== Task prompt ==
Your task is to retype the lines from the opening of the material through the line that includes "def ceilz(x): return 3.92-0.32*x". Do not copy the pictures.

== Task input ==
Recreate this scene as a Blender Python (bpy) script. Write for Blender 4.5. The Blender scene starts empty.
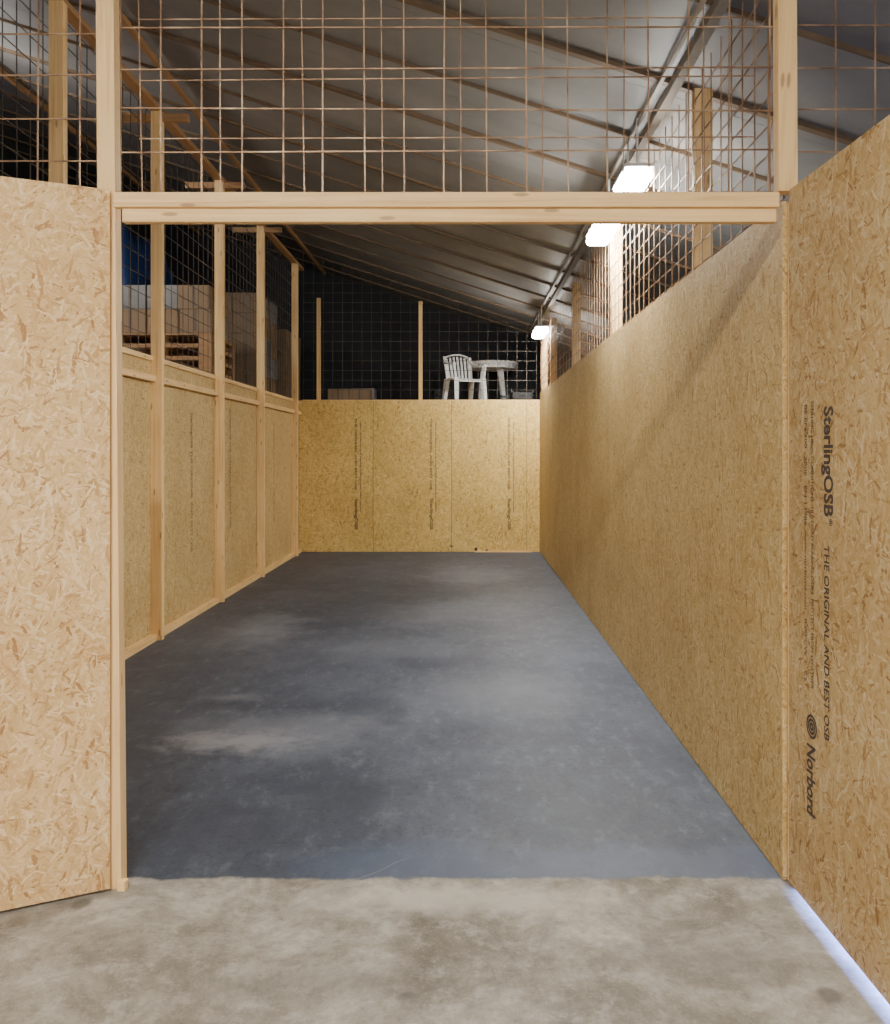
import bpy, bmesh, math, random
from mathutils import Vector, Matrix
random.seed(7)
S=bpy.context.scene
H=1.53; F=850.0
XR=1.13; XL=-2.51; YB=13.0; YF=3.0
def ceilz(x): return 3.92-0.32*x

# ---------------- node helpers ----------------
def newmat(name):
    m=bpy.data.materials.new(name); m.use_nodes=True
    nt=m.node_tree; b=nt.nodes['Principled BSDF']
    return m,nt,b
class N:
    def __init__(s,nt): s.nt=nt
    def add(s,t,**k):
        n=s.nt.nodes.new(t)
        for a,v in k.items(): setattr(n,a,v)
        return n
    def put(s,sock,v):
        if isinstance(v,bpy.types.NodeSocket): s.nt.links.new(v,sock)
        else: sock.default_value=v
    def math(s,op,a,b=None,c=None,clamp=False):
        n=s.add('ShaderNodeMath',operation=op,use_clamp=clamp)
        s.put(n.inputs[0],a)
        if b is not None: s.put(n.inputs[1],b)
        if c is not None: s.put(n.inputs[2],c)
        return n.outputs[0]
    def vmul(s,a,v):
        n=s.add('ShaderNodeVectorMath',operation='MULTIPLY'); s.put(n.inputs[0],a); s.put(n.inputs[1],v); return n.outputs[0]
    def vadd(s,a,v):
        n=s.add('ShaderNodeVectorMath',operation='ADD'); s.put(n.inputs[0],a); s.put(n.inputs[1],v); return n.outputs[0]
    def noise(s,vec,scale,detail=3,rough=.5,dist=0):
        n=s.add('ShaderNodeTexNoise'); s.put(n.inputs['Vector'],vec)
        n.inputs['Scale'].default_value=scale; n.inputs['Detail'].default_value=detail
        n.inputs['Roughness'].default_value=rough; n.inputs['Distortion'].default_value=dist
        return n.outputs['Fac']
    def mix(s,f,a,b,bt='MIX'):
        n=s.add('ShaderNodeMix',data_type='RGBA',blend_type=bt); n.clamp_factor=True
        s.put(n.inputs[0],f); s.put(n.inputs[6],a); s.put(n.inputs[7],b); return n.outputs[2]
    def fmix(s,f,a,b):
        n=s.add('ShaderNodeMix',data_type='FLOAT'); s.put(n.inputs[0],f); s.put(n.inputs[2],a); s.put(n.inputs[3],b); return n.outputs[0]
    def step(s,v,a,b):
        n=s.add('ShaderNodeMapRange',interpolation_type='SMOOTHSTEP'); s.put(n.inputs[0],v)
        n.inputs[1].default_value=a; n.inputs[2].default_value=b; return n.outputs[0]
    def ramp(s,f,stops,interp='LINEAR'):
        n=s.add('ShaderNodeValToRGB'); s.put(n.inputs[0],f); cr=n.color_ramp; cr.interpolation=interp
        while len(cr.elements)<len(stops): cr.elements.new(.5)
        for e,(p,c) in zip(cr.elements,stops): e.position=p; e.color=(*c,1)
        return n.outputs[0]
    def bump(s,h,st,dist=.002):
        n=s.add('ShaderNodeBump'); n.inputs['Strength'].default_value=st; n.inputs['Distance'].default_value=dist
        s.put(n.inputs['Height'],h); return n.outputs[0]

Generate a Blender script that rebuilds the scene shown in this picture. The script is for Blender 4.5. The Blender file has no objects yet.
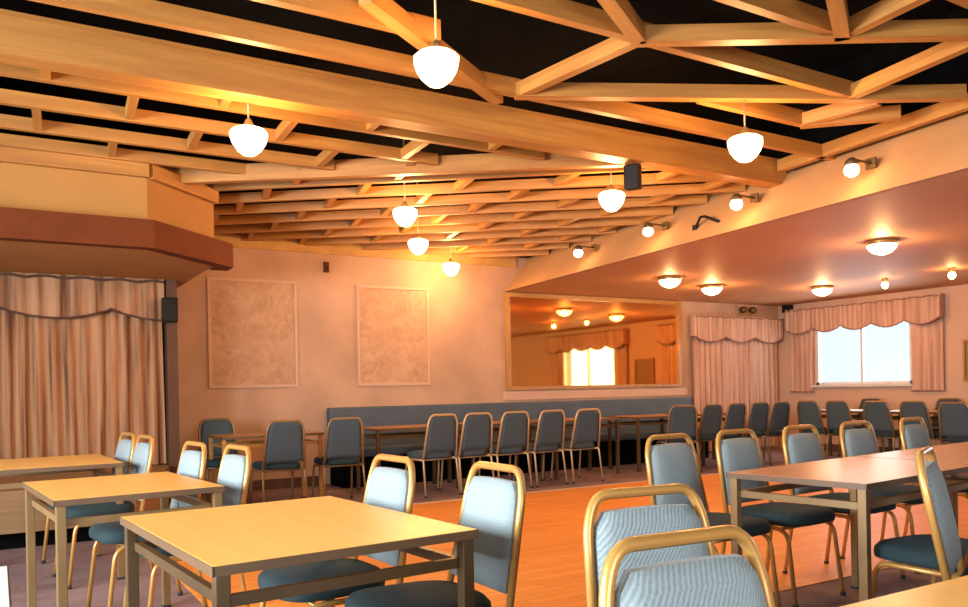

== Solution ==
Recreate this scene as a Blender Python (bpy) script. Write for Blender 4.5. The Blender scene starts empty.
import bpy, bmesh, math, random
from mathutils import Vector, Matrix
random.seed(7)
S=bpy.context.scene
H=1.53; F=850.0
XR=1.13; XL=-2.51; YB=13.0; YF=3.0
def ceilz(x): return 3.92-0.32*x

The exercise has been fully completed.